I caffè, condivisi con la Madre, sorseggiati dolorosamente nella raccolta “Alle soglie della profezia”,  tornano in “un caffè/ in attesa/ del chiaro/sui gerani. Si attende la Claritas, quando “ogni tempo vissuto è già vissuto”, ma i gerani restano vivi nel giardino dei ricordi. Niente è più poetico della rimembranza… e in essa Bruni ritrova il suo Mistero-radice. La favola dannunziana degli amanti si è innalzata dinanzi alla Madre, in una rinnovata preghiera a Lei, Mater dulcissima, invocata con le parole “madre mia”, per suggellare nella sede forte del verso l’appartenenza dell’uomo al suo sacrario di Vita. La Madre-Ombra aleggia sui versi e “nel cerchio/delle solitudini/ che vivono” nell’anima del Figlio, che avendola persa nella schermaglia con la Morte, in un pomeriggio di settembre si raccoglie nella poltrona di lei, oggetto-memoria-incontro, per ritrovarLa e ritrovarSi  , come una reliquia nei “fiumi” di ungarettiana memoria. E’ solo quello con Lei “un appuntamento fedele”, perché come il verso svela: Lei è unicità del Destino nella “geografia dell’oltre”! Nelle sera e nelle sue solitudini, la Poesia danza e rinnova la sua nenia, per cui l’Ombra danza e anima la sua Maria-Lazzarella, fresca “ventata ‘e primmavera”, con la leggera camicetta a fiori blu e i libri sotto il braccio, sfocati in quella onirica ricerca di Assoluto della “stanza settima”.
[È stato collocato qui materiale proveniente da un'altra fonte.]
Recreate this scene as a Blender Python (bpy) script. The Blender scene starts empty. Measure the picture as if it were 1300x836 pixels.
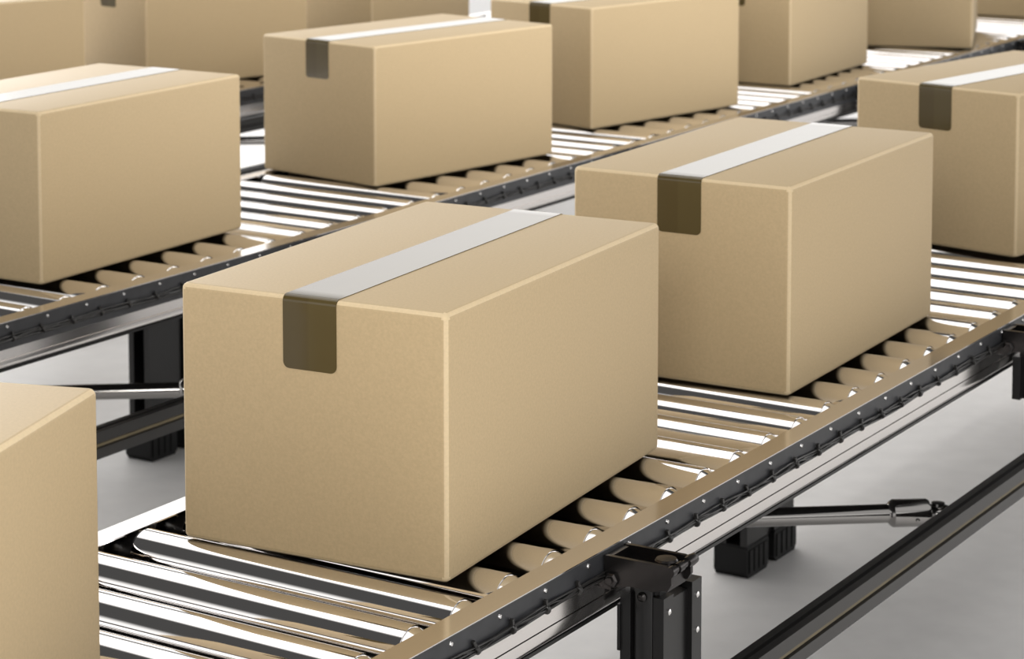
import bpy, bmesh, math, random
from mathutils import Vector, Matrix
random.seed(4)
SC = bpy.context.scene
COL = SC.collection
S = 0.35            # metres per layout unit (one box height)
FLOOR = -1.85       # floor level in layout units; the roller tops are at 0

def W(x, y, z):
    return Vector((x * S, y * S, (z - FLOOR) * S))

# ------------------------------------------------------------------ materials
def mat(name, base, rough=0.5, metal=0.0, spec=0.5, noise=None, bump=None, coat=0.0, rnoise=None):
    m = bpy.data.materials.new(name); m.use_nodes = True
    nt = m.node_tree; b = nt.nodes['Principled BSDF']
    b.inputs['Base Color'].default_value = (*base, 1)
    b.inputs['Roughness'].default_value = rough
    b.inputs['Metallic'].default_value = metal
    b.inputs['Specular IOR Level'].default_value = spec
    b.inputs['Coat Weight'].default_value = coat
    tc = nt.nodes.new('ShaderNodeTexCoord')
    if noise:                                   # (scale, amount)
        n = nt.nodes.new('ShaderNodeTexNoise'); n.inputs['Scale'].default_value = noise[0]
        n.inputs['Detail'].default_value = 5
        nt.links.new(tc.outputs['Object'], n.inputs['Vector'])
        r = nt.nodes.new('ShaderNodeValToRGB')
        r.color_ramp.elements[0].position = 0.3; r.color_ramp.elements[1].position = 0.7
        r.color_ramp.elements[0].color = (*[c * (1 - noise[1]) for c in base], 1)
        r.color_ramp.elements[1].color = (*[min(1, c * (1 + noise[1])) for c in base], 1)
        nt.links.new(n.outputs['Fac'], r.inputs['Fac'])
        nt.links.new(r.outputs['Color'], b.inputs['Base Color'])
    if bump:                                    # (scale, strength, distance)
        n2 = nt.nodes.new('ShaderNodeTexNoise'); n2.inputs['Scale'].default_value = bump[0]
        n2.inputs['Detail'].default_value = 3
        nt.links.new(tc.outputs['Object'], n2.inputs['Vector'])
        bp = nt.nodes.new('ShaderNodeBump'); bp.inputs['Strength'].default_value = bump[1]
        bp.inputs['Distance'].default_value = bump[2]
        nt.links.new(n2.outputs['Fac'], bp.inputs['Height'])
        nt.links.new(bp.outputs['Normal'], b.inputs['Normal'])
    if rnoise:                                  # (scale, low, high)
        n3 = nt.nodes.new('ShaderNodeTexNoise'); n3.inputs['Scale'].default_value = rnoise[0]
        nt.links.new(tc.outputs['Object'], n3.inputs['Vector'])
        mr = nt.nodes.new('ShaderNodeMapRange')
        mr.inputs['To Min'].default_value = rnoise[1]; mr.inputs['To Max'].default_value = rnoise[2]
        nt.links.new(n3.outputs['Fac'], mr.inputs['Value'])
        nt.links.new(mr.outputs['Result'], b.inputs['Roughness'])
    return m

M = {}
M['card'] = mat('cardboard', (0.565, 0.425, 0.243), 0.60, 0, 0.42, noise=(260, 0.05), bump=(420, 0.16, 0.0008))
M['edge'] = mat('pale_cardboard_fold', (0.75, 0.59, 0.365), 0.60, 0, 0.42, noise=(260, 0.04), bump=(420, 0.12, 0.0008))
M['chrome'] = mat('polished_chrome', (0.86, 0.84, 0.83), 0.05, 1.0, rnoise=(6, 0.03, 0.08))
M['cap'] = mat('chrome_cap', (0.80, 0.79, 0.78), 0.10, 1.0)
M['rail'] = mat('satin_rail_metal', (0.80, 0.77, 0.75), 0.14, 1.0, bump=(9, 0.02, 0.002))
M['plate'] = mat('dark_grey_rail_plate', (0.040, 0.041, 0.045), 0.42, 0.2, 0.4, noise=(30, 0.15))
M['dark'] = mat('black_anodised_metal', (0.012, 0.0115, 0.0115), 0.30, 0.3, 0.5, bump=(60, 0.05, 0.001))
M['beam'] = mat('grey_anodised_beam', (0.062, 0.060, 0.058), 0.32, 0.8, 0.5)
M['bracket'] = mat('gunmetal_bracket', (0.048, 0.044, 0.043), 0.26, 0.9, 0.5, bump=(90, 0.12, 0.001))
M['rubber'] = mat('black_rubber', (0.006, 0.006, 0.006), 0.6, 0, 0.22)
M['strip'] = mat('tan_slot_strip', (0.15, 0.12, 0.065), 0.45, 0, 0.4, noise=(18, 0.25))
M['tube'] = mat('dark_chromed_tube', (0.34, 0.33, 0.32), 0.10, 1.0)
M['cable'] = mat('black_cable_sheath', (0.02, 0.019, 0.018), 0.35, 0, 0.5)
M['steel'] = mat('bright_steel_screw', (0.75, 0.74, 0.73), 0.2, 1.0)
M['floor'] = mat('pale_concrete_floor', (0.91, 0.895, 0.885), 0.45, 0, 0.4, noise=(14, 0.03), bump=(150, 0.05, 0.001))

def tape_material():
    m = mat('brown_packing_tape', (0.10, 0.072, 0.027), 0.10, 0, 0.42, bump=(7, 0.05, 0.003))
    nt = m.node_tree; b = nt.nodes['Principled BSDF']
    tc = nt.nodes.new('ShaderNodeTexCoord'); sx = nt.nodes.new('ShaderNodeSeparateXYZ')
    nt.links.new(tc.outputs['Object'], sx.inputs[0])
    r = nt.nodes.new('ShaderNodeMapRange'); r.inputs['From Min'].default_value = -0.004; r.inputs['From Max'].default_value = 0.0
    nt.links.new(sx.outputs['X'], r.inputs['Value'])
    mx = nt.nodes.new('ShaderNodeMix'); mx.data_type = 'RGBA'      # the flap seam shows faintly through the tape
    mx.inputs[6].default_value = (0.088, 0.063, 0.023, 1); mx.inputs[7].default_value = (0.098, 0.072, 0.027, 1)
    nt.links.new(r.outputs['Result'], mx.inputs[0]); nt.links.new(mx.outputs[2], b.inputs['Base Color'])
    return m
M['tape'] = tape_material()

# ------------------------------------------------------------------ helpers
def link(name, me, parent=None, m=None, smooth=None):
    o = bpy.data.objects.new(name, me); COL.objects.link(o)
    if m is not None and not me.materials: me.materials.append(m)
    if parent is not None: o.parent = parent
    return o

def finish(bm, name, smooth_angle=35, m=None):
    bmesh.ops.recalc_face_normals(bm, faces=bm.faces[:])
    me = bpy.data.meshes.new(name); bm.to_mesh(me); bm.free()
    if smooth_angle:
        me.polygons.foreach_set('use_smooth', [True] * len(me.polygons))
        me.set_sharp_from_angle(angle=math.radians(smooth_angle))
    if m is not None: me.materials.append(m)
    return me

def box(bm, x0, x1, y0, y1, z0, z1, bev=0.0, seg=2):
    r = bmesh.ops.create_cube(bm, size=1.0)
    vs = r['verts']
    for v in vs:
        v.co = Vector((x0 + (v.co.x + .5) * (x1 - x0), y0 + (v.co.y + .5) * (y1 - y0), z0 + (v.co.z + .5) * (z1 - z0)))
    if bev:
        es = list({e for v in vs for e in v.link_edges})
        bmesh.ops.bevel(bm, geom=es, offset=bev, segments=seg, affect='EDGES', profile=0.5)

def extrude_profile(bm, pts, axis, a, b):
    """closed profile extruded along an axis. axis 'y': pts are (x,z); 'x': pts are (y,z)."""
    def P(p, t): return (p[0], t, p[1]) if axis == 'y' else (t, p[0], p[1])
    va = [bm.verts.new(P(p, a)) for p in pts]; vb = [bm.verts.new(P(p, b)) for p in pts]
    n = len(pts)
    for i in range(n): bm.faces.new((va[i], va[(i + 1) % n], vb[(i + 1) % n], vb[i]))
    bm.faces.new(va); bm.faces.new(vb)

def lathe(bm, prof, p0, axis, seg=32):
    """prof: list of (distance along axis, radius)."""
    axis = Vector(axis).normalized(); p0 = Vector(p0)
    t = Vector((0, 0, 1)) if abs(axis.z) < 0.9 else Vector((1, 0, 0))
    e1 = axis.cross(t).normalized(); e2 = axis.cross(e1)
    rings = []
    for d, r in prof:
        c = p0 + axis * d
        rings.append([bm.verts.new(c + (e1 * math.cos(2 * math.pi * k / seg) + e2 * math.sin(2 * math.pi * k / seg)) * r) for k in range(seg)])
    for a, b in zip(rings, rings[1:]):
        for k in range(seg): bm.faces.new((a[k], a[(k + 1) % seg], b[(k + 1) % seg], b[k]))
    bm.faces.new(rings[0]); bm.faces.new(rings[-1])

def tube_path(bm, pts, r, seg=6):
    pts = [Vector(p) for p in pts]; rings = []
    for i, p in enumerate(pts):
        d = (pts[min(i + 1, len(pts) - 1)] - pts[max(i - 1, 0)]).normalized()
        e1 = d.cross(Vector((0, 0, 1))).normalized(); e2 = d.cross(e1)
        rings.append([bm.verts.new(p + (e1 * math.cos(2 * math.pi * k / seg) + e2 * math.sin(2 * math.pi * k / seg)) * r) for k in range(seg)])
    for a, b in zip(rings, rings[1:]):
        for k in range(seg): bm.faces.new((a[k], a[(k + 1) % seg], b[(k + 1) % seg], b[k]))
    bm.faces.new(rings[0]); bm.faces.new(rings[-1])

def empty(name, loc, label, cat, group=None, rz=0):
    o = bpy.data.objects.new(name, None); COL.objects.link(o)
    o.empty_display_size = 0.05
    o.location = loc; o.rotation_euler = (0, 0, rz)
    o['label'] = label; o['category'] = cat
    if group: o['group'] = group
    return o

# ------------------------------------------------------------------ boxes
BW, BL = 1.1617 * S, 1.9221 * S
BH = 1.0 * S
RB = 0.024 * S

def box_body_mesh():
    bm = bmesh.new()
    box(bm, -BW / 2, BW / 2, -BL / 2, BL / 2, 0, BH, RB, 4)
    me = finish(bm, 'box_body', 40, M['card'])
    me.materials.append(M['edge'])                          # bevelled folds are coloured paler than the flat panels
    for p in me.polygons:
        if max(abs(c) for c in p.normal) < 0.97: p.material_index = 1
    return me

def tape_mesh():
    bm = bmesh.new()
    t = 0.0010; hw = 0.1 * BW; drop = 0.275 * BH
    prof = []                                            # (y, z, ny, nz) over the back, top and front
    for z in (BH - drop, BH - drop * .75, BH - drop * .5, BH - drop * .25): prof.append((BL / 2, z, 1, 0))
    for k in range(7):
        a = math.pi / 2 * k / 6
        prof.append((BL / 2 - RB + RB * math.cos(a), BH - RB + RB * math.sin(a), math.cos(a), math.sin(a)))
    for k in range(1, 24):
        prof.append((BL / 2 - RB - (BL - 2 * RB) * k / 24, BH, 0, 1))
    for k in range(7):
        a = math.pi / 2 + math.pi / 2 * k / 6
        prof.append((-BL / 2 + RB + RB * math.cos(a), BH - RB + RB * math.sin(a), math.cos(a), math.sin(a)))
    for z in (BH - drop * .25, BH - drop * .5, BH - drop * .75): prof.append((-BL / 2, z, -1, 0))
    rc = 0.022 * BW; ends = []
    for k in range(6):
        a = math.pi / 2 * k / 5
        ends.append((BH - drop + rc - rc * math.sin(a), hw - rc + rc * math.cos(a)))
    rows = [(p[0], p[1], p[2], p[3], hw) for p in prof] + [(-BL / 2, z, -1, 0, w) for z, w in ends]
    back = [(BL / 2, z, 1, 0, w) for z, w in reversed(ends)]
    rows = back + rows[1:]
    NX = 8; lay = []
    for off in (t, -0.0004):
        g = []
        for y, z, ny, nz, w in rows:
            g.append([bm.verts.new((w * (2 * i / NX - 1), y + ny * off, z + nz * off)) for i in range(NX + 1)])
        lay.append(g)
    for g in lay:
        for a, b in zip(g, g[1:]):
            for i in range(NX): bm.faces.new((a[i], a[i + 1], b[i + 1], b[i]))
    A, B = lay; n = len(rows)
    for j in range(n - 1):
        for i in (0, NX): bm.faces.new((A[j][i], A[j + 1][i], B[j + 1][i], B[j][i]))
    for j in (0, n - 1):
        for i in range(NX): bm.faces.new((A[j][i], A[j][i + 1], B[j][i + 1], B[j][i]))
    return finish(bm, 'packing_tape', 40, M['tape'])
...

In questo labirinto di affetti e sentimenti, incastonati in una “infanzia infinita” il poeta-naufrago Bruni non si è mai perso, troverà la sua zattera, chi saprà leggere il suo verso, incantato dallo sguardo di Calipso tra le colorate bancarelle del mercato, che ancora oggi, ogni martedì anima di voci quella che fu Via Carmelitani, la via di donna Maria Caracciolo in Bruni. Lì brulica una Favola Infinita…“nel profumo di cipria e di violetta”.

di Marilena Cavallo (autrice della Prefazione al libro).